Some good Intel-igence
I noted in my last column that Intel's having cut its capital budget by a cool billion dollars was one of the factors weighing on the market. That prompted the following gripe from an Intel employee: "It was only last year (or less) that stock market pundits were rather vocally questioning our company's inordinately large capital expenditure plans for 2002. Now that we have moved a long way toward completing our [latest-generation chip-making] build-out and are (of course) starting to pare down our capital outlays, why is this all of a sudden bad news? $4.7 billion was too much last year, $3.7 billion is not enough this year. What gives?"
Great question. In short, my Intel correspondent is right. That Intel cut its capital budget was a surprise only to the asleep-at-the-switch analysts who expected it to be higher. It's not necessarily bad news for Intel. The bottom line is that Intel has added huge capacity.

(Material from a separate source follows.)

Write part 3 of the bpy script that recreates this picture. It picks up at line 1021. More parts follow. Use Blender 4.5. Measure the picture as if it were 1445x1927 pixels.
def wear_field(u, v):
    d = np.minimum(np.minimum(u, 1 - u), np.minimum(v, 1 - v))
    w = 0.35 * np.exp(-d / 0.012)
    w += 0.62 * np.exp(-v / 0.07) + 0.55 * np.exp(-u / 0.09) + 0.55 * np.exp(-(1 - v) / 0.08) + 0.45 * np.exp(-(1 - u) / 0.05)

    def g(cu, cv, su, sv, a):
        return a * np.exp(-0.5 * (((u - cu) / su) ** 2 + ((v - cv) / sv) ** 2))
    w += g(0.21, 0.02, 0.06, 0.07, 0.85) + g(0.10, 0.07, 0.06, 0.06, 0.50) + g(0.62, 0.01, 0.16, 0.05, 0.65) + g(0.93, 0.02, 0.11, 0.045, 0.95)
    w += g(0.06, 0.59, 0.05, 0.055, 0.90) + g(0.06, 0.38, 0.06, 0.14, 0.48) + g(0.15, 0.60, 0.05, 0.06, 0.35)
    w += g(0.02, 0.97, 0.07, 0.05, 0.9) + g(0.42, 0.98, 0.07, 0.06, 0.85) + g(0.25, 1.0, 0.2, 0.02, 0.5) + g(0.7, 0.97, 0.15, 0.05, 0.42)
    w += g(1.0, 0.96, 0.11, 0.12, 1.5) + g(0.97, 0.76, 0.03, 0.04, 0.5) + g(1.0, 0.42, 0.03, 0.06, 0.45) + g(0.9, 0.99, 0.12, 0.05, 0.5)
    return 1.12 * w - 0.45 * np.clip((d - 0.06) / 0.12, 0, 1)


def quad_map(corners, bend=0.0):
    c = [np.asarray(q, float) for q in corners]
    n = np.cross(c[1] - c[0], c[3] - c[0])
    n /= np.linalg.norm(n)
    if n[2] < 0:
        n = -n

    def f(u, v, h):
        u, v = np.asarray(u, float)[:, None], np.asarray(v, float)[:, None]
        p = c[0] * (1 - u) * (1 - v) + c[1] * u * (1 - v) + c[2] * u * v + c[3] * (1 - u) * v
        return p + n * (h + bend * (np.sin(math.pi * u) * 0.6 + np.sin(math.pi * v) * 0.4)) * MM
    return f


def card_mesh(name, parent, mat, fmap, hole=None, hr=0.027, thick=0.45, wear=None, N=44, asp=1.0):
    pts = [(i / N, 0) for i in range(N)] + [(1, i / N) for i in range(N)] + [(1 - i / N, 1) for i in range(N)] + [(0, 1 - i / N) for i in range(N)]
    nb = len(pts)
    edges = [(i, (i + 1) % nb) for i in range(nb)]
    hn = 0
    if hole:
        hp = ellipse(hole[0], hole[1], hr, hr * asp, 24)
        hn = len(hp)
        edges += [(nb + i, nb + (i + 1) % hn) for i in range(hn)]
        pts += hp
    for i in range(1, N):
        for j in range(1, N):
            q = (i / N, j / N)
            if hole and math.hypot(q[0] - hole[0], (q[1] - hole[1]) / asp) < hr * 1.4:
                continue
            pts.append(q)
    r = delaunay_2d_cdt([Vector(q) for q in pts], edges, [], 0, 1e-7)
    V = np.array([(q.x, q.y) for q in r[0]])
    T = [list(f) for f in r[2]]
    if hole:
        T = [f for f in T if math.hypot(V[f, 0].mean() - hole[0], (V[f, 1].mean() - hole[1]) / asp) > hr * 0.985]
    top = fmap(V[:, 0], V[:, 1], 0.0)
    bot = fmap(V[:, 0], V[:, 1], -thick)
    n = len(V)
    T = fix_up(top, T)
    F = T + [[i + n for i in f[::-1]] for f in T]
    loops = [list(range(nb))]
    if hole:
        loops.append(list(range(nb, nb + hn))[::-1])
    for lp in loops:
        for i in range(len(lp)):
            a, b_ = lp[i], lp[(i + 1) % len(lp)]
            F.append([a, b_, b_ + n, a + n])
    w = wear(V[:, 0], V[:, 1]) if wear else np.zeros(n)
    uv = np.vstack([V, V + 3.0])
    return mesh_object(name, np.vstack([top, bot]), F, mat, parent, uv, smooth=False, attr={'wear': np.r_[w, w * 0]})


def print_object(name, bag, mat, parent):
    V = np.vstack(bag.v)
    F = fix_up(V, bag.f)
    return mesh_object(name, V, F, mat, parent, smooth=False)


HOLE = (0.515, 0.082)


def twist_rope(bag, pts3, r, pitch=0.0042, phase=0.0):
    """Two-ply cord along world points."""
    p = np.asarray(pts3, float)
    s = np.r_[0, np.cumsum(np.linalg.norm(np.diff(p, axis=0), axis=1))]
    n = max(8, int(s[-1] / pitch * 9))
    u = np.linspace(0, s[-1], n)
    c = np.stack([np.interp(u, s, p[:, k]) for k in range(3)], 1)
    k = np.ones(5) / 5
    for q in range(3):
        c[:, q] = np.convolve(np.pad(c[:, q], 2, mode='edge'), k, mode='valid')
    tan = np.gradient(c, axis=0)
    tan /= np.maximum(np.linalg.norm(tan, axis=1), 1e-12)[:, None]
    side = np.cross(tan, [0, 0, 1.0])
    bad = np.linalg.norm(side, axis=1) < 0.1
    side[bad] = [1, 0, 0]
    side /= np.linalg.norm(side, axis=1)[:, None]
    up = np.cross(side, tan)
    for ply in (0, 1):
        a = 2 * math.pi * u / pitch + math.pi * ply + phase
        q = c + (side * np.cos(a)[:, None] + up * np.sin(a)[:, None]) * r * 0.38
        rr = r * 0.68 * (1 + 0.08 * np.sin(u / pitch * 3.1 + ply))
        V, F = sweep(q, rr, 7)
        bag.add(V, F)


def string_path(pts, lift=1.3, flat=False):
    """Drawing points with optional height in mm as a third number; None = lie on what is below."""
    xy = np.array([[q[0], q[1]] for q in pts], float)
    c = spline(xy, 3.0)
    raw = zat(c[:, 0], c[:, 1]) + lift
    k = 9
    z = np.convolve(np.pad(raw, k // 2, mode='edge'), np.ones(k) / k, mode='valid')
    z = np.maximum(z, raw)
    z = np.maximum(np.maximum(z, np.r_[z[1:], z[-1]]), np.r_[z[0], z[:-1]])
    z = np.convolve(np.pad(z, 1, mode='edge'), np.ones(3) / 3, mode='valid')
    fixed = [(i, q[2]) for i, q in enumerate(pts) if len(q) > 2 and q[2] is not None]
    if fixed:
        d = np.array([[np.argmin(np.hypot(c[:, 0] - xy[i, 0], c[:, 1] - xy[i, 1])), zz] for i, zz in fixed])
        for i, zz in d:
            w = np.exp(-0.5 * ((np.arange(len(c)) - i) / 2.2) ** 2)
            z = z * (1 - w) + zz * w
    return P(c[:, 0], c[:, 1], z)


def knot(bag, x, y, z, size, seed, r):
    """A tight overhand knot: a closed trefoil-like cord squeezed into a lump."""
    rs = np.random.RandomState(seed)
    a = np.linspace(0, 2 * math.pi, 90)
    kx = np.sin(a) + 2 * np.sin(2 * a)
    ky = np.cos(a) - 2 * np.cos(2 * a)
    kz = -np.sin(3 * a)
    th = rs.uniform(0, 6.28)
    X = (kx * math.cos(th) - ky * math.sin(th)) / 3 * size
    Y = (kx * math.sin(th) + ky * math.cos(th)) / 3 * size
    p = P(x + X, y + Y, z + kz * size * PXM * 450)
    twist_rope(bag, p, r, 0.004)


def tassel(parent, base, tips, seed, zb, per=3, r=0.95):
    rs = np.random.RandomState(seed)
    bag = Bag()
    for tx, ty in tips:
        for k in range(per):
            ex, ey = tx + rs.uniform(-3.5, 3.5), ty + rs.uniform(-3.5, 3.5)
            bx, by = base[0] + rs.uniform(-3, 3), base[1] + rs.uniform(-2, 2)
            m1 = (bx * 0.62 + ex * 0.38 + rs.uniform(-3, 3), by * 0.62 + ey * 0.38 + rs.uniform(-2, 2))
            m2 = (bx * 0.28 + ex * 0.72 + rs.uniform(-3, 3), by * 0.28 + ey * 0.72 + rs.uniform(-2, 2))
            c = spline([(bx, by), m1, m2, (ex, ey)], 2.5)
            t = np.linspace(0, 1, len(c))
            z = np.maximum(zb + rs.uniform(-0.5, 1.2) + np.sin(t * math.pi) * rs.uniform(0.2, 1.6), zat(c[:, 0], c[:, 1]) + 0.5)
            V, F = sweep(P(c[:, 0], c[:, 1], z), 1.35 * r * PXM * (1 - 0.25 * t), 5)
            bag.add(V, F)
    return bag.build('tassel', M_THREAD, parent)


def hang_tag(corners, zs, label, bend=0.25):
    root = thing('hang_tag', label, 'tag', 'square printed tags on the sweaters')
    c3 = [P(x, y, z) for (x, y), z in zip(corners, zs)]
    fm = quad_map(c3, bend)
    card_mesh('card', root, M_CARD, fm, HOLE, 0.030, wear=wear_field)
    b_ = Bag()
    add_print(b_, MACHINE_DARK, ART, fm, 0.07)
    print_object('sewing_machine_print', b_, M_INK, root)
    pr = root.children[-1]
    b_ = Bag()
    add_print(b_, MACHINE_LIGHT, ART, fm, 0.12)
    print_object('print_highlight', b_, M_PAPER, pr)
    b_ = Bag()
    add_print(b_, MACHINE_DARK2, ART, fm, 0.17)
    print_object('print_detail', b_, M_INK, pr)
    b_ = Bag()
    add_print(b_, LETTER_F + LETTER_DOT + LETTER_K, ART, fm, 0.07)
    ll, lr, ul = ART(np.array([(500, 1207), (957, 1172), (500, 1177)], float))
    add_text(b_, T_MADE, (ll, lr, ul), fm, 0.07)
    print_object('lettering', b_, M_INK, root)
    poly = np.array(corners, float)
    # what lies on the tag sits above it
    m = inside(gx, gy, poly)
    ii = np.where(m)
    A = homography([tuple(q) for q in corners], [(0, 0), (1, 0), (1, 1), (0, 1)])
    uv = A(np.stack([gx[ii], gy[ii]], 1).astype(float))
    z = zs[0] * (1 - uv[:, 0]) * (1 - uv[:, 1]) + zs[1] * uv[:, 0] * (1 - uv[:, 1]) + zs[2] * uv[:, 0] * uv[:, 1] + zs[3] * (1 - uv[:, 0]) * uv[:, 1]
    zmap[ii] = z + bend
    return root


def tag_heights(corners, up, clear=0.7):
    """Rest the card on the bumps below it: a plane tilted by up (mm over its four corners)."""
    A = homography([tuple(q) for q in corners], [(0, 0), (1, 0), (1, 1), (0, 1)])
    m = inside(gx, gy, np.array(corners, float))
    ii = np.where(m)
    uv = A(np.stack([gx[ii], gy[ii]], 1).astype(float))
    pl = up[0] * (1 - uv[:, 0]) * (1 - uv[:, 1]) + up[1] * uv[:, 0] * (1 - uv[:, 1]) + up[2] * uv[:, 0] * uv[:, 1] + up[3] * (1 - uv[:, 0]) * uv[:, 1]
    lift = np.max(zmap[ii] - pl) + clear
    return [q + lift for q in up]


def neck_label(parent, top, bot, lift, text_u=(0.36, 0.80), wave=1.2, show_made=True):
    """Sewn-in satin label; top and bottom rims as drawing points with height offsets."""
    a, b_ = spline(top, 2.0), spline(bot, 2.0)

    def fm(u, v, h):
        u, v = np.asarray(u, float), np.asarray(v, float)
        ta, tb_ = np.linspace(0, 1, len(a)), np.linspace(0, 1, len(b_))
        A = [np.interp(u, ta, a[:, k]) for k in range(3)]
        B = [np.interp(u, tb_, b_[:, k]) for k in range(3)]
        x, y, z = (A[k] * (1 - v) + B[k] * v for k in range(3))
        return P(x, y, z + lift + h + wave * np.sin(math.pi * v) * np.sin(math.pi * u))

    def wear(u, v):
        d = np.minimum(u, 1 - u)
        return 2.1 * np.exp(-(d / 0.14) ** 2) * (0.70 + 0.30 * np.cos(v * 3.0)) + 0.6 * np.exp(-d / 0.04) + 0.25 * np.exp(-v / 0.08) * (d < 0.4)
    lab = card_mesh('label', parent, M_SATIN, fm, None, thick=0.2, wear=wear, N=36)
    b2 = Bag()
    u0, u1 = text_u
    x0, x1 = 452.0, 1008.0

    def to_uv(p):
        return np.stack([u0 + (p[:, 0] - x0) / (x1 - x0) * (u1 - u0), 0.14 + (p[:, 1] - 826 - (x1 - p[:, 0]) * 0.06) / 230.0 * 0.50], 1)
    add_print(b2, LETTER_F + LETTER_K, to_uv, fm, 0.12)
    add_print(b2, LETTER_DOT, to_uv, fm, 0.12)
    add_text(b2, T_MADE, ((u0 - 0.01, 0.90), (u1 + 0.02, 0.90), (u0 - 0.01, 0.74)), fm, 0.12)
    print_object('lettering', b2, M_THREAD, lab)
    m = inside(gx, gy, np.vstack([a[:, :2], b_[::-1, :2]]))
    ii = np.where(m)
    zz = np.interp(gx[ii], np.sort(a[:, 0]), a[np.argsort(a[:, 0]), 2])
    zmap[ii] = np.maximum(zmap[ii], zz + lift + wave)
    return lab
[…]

And yet, consider that in 2002 Intel earned 51 cents per share on $26.8 billion in sales. In 1995 Intel earned 50 cents on sales of $16.3 billion. Let's see, a penny of earnings growth on billions in capital expenditures and huge volume increases. That's just not a growth company. And there's the "bad" news.
A reluctant reader
I get plenty of hate mail, especially from people who don't understand my contrary nature. And then along comes a missive like this one, from Roxanne M.:
"I used to get so angry with you, about a year ago, because your message was so consistently 'doom and gloom.' I do think the press is more powerful than it sometimes understands.... However, having listened to endless optimistic and pessimistic opinions about the economy and the markets for the last year, I've reluctantly come to the conclusion that you've been right all along. Now I read your columns regularly. When you start sounding upbeat, I'll really take heart. Thanks for telling it like it is. I guess."
Thanks Roxanne. Rest assured, if things look upbeat, I'll say so.